I think Salieri - who prostrated himself before the Universe and then was forced to watch another devour everything he ever wanted, and more, without desire or effort - was Camus' 'absurd man;' the Sysiphus who hauls his rock ad infintium without hope or end in sight. What meaning can we derive from the meaningless, our constant chore in a world that recognizes neither need nor effort, only the luck of the draw.? Camus says "the struggle itself is enough to fill a man's heart."

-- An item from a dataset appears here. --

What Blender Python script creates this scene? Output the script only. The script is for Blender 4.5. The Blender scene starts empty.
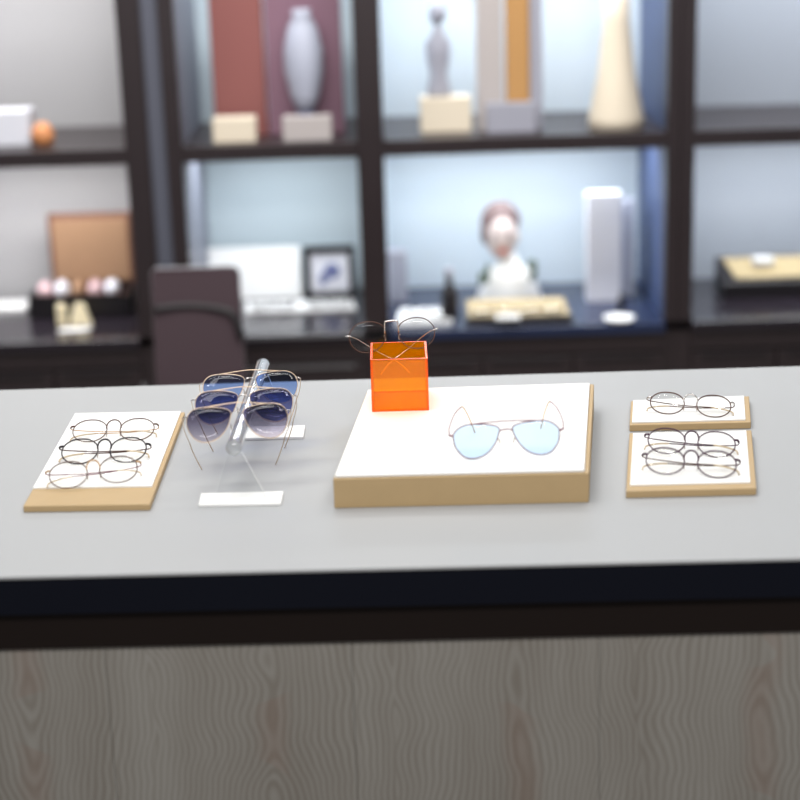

I can't agree with Camus' conclusion that the only way to live is to embrace the hopelessness, to acknowledge it and make it fully conscious; that truth will conquer it. But maybe I'm not old (cynical) enough for that yet. Nor am I convinced of the fate of the absurd man in Dostoyevsky: The recognition of futility but with a glimmer of hope embodied in faith and God (this probably becomes more relevant in reference to the aside about selling one's soul/body. Who knows, maybe the makers of Amadeus saw Salieri's celibacy [I'm not doing this on purpose] as that glimmer of hope, the reward at the end of the ride).

What I do know is that between the absurdity of this world and the uncertainty of the next is the thin, sticky realm of Art; a higher threshold that makes irrelevant concepts of meaningless and also hope. Art is beauty. Beauty is truth. From that it must follow that art is truth. So it seems that Camus, in a way, was right. "One must imagine Sysiphus happy."